Tsipras’ rhetoric has been very antagonistic towards these parties, but again, he can claim that it is the people’s mandate that calls for the formation of a coalition government. In both scenarios, Tsipras is looking for one final popular legitimation of his shedding of the last traces of his vehemently anti-austerity identity.

Closed-list system

The timing of the elections is not coincidental. Tsipras is trying to have the elections staged as quickly as possible, so as to allow as little time as possible for the Syriza-left to organize as a new independent party. At the same time, as the elections take place less than a year after the last elections of January 2015, constitutionally they must take place under a closed-list system. Normally in Greece, parties run open lists of candidates in multi-member constituencies.

These candidates campaign individually to gain preference votes from the voters of their party lists. With a closed-list system, party leaders draw up lists where each candidate’s place is predetermined and voters only vote for parties but no candidates. This gives substantial leeway to party leaders to control who forms their party’s next parliamentary group. Tsipras will certainly lead a Syriza party that will be completely under his control in the next parliament.

Syriza will certainly come first, but it is difficult to say what its final tally will be.
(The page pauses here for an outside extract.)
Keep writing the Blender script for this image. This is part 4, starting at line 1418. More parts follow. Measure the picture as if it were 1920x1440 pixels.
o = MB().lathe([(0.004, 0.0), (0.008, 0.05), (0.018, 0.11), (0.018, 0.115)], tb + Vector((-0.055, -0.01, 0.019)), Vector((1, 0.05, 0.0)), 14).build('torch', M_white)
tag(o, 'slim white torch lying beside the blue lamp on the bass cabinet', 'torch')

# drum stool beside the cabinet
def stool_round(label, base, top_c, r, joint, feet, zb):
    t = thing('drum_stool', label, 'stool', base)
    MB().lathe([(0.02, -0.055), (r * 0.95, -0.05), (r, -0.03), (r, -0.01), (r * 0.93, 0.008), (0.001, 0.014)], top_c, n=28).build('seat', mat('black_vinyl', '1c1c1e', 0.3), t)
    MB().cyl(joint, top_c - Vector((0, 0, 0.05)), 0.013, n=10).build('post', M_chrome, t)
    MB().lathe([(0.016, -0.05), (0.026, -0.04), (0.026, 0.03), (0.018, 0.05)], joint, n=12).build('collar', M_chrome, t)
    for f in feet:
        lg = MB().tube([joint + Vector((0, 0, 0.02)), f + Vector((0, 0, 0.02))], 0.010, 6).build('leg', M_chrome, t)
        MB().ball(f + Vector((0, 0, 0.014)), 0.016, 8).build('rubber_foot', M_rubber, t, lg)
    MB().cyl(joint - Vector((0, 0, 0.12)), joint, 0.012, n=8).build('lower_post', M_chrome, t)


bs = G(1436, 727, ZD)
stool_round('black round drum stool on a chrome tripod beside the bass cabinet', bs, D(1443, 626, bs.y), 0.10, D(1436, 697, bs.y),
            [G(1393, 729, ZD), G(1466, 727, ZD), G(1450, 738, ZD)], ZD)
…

It will almost certainly lose votes to its left (the new anti-austerity breakaway, the communist KKE, and other smaller radical parties); but it will also gain votes on the center from voters who see in Tsipras the only viable force of stability at this juncture.

This in turn will further pressure smaller center-left parties like PASOK and To Potami. PASOK in particular may face a difficult battle to even make it in parliament at all, having just elected a new rather uninspiring leader. Tsipras’ current coalition partner, the Independent Greeks, will also face losses. New Democracy currently has an interim leader and is almost completely directionless.

The only certain winners will probably be the Neo-Nazi party of Golden Dawn, buoyed both by Tsipras’ “treason” and by the severe immigration pressures Greece faces. The danger is that this election will produce no winners beyond Golden Dawn, and this will make the formation of a new government afterwards all the more difficult.

Europe’s reaction

Tsipras’ decision to call elections is bad news for the Greek economy and Greece’s relationship with its European partners. Leaders in countries such as Germany, Finland or Slovakia had a very hard time convincing their parliaments and their electorates that more assistance had to be given to Greece. Now Greece is entering a new period of uncertainty, which may extend well after the September election.

Greece’s creditors will still expect reforms and austerity measures to be implemented in the meantime, and will not accept political instability as an excuse. Voters and taxpayers in other Eurozone countries will have a hard time understanding why the Greek political system yet again failed to reach consensus and avert more uncertainty that affects the economic outlook of the whole eurozone.
For the Greek economy, the announcement of these elections is the final blow in a catastrophic 2015. With its banking system all but collapsed, the image of its tourism partially blemished by the migrant emergency in the Aegean, and its reputation among investors in tatters, Greece is now back to stagnation, if not outright recession.

Overnight the leader of Syriza’s left wing announced the creation of a new anti-austerity party with the name “Popular Unity.” As an indication of how deep the rifts in Syriza’s current parliamentary group are, 25 MPs announced their support for the new party, which is now the third biggest force in the Greek Parliament.

The performance of Popular Unity remains a major question, as this party has never run independently before. The number of MPs who support them currently corresponds to roughly 10% of the popular vote, but it should very difficult for them to actually score that much in an election.

Chances are they will clear the 3% threshold and enter parliament, after which they’ll hope they can slowly eat support away from Syriza, much as Tsipras did from the then dominant PASOK after 2010.